Loew's Theatres Inc. was at one time a very powerful corporation. It owned hundreds of theaters across the country as well as MGM Studios. I own this "worthless" bond of the Corporation. I purchased it because the company's flagship theater was the Loew's Jersey, as you can see in this corporate logo. It was their finest playhouse. Of course, some people say it was Loew's Midland in Kansas City, but we all know that's not true.


The projection gallery at the Loew's Jersey Theater in 1929. State of the art -- as big as they get -- it was broken into several different rooms depending on the functions: projectors, spotlights, effects machines. This room was equal to Radio City, et al, when it was built. This was serious business. Of course any part of the theater that was not open to the public was extremely plain, utilitarian, and even modern. "Ya' don't need cherubs backstage," Marcus Loew once said.


Rehearsals in 1929 at the Loew's Kings Theatre (a sister to the Loew's Jersey). The Robert Morton Organ is to your left. Note the piano lift in the middle of the orchestra pit. The organ could be raised and lowered as well. AND there are two other elevators in the pit. THEN you have the two stage elevators. A lighting bridge is lowered (which an audience would never see). Finally, you can see the enormous Vitaphone horn lurking high on your right.


The following is a recording of the original Loew's Jersey Robert Morton Organ as installed in the Arlington Theatre, Santa Barbara, Ca. This was THE Loew's Jersey Theatre organ from 1929 to 1974. The Loew's Jersey now has a twin organ from Loew's Paradise Theatre in the Bronx, N.Y. Please give it a listening and imagine what Journal Square in Jersey City could be like again very soon. From SBTOS. Scottt Foppiano, organist.

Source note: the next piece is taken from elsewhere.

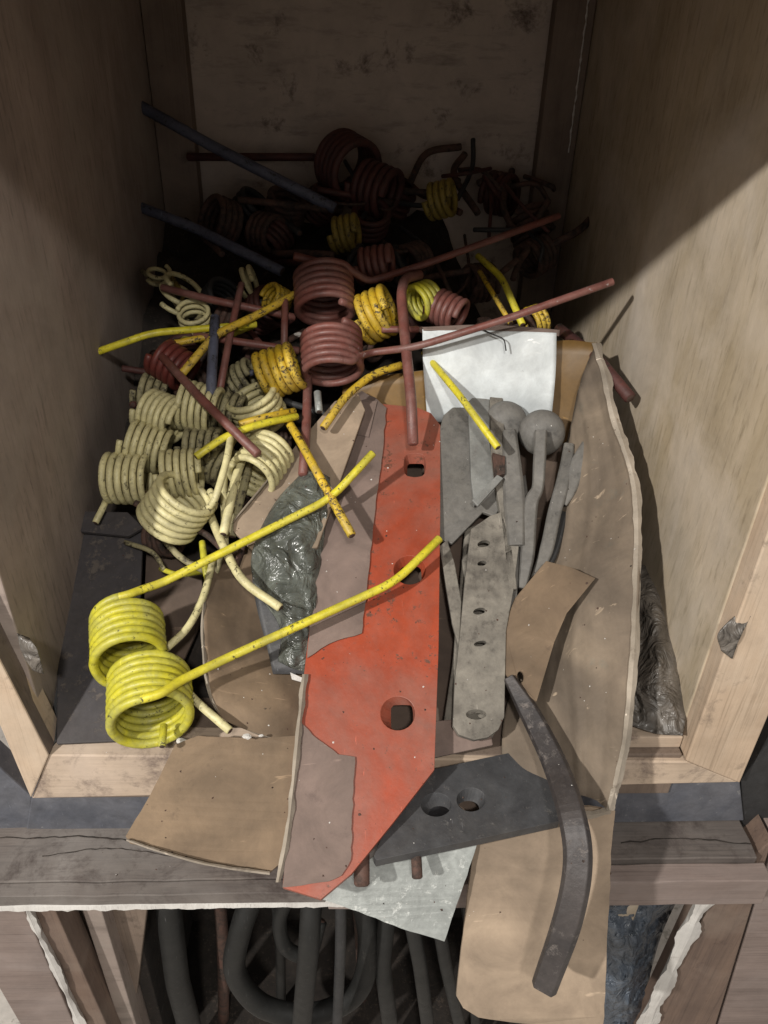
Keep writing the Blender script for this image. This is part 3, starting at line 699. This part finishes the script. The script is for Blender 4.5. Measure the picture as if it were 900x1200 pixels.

http://www.gabesplayerpianos.org/music/Loews_Jersey_Organ.ram (streaming)
http://www.gabesplayerpianos.org/music/Loews_Jersey_Organ.rm (405K)
http://www.gabesplayerpianos.org/music/Loews_Jersey_Organ.mp3 (381K)

"The things people don't know about Jersey City," said by an old friend of mine many years ago.



A typical movie theater audience of the 1940s. Every seat is taken, and then some.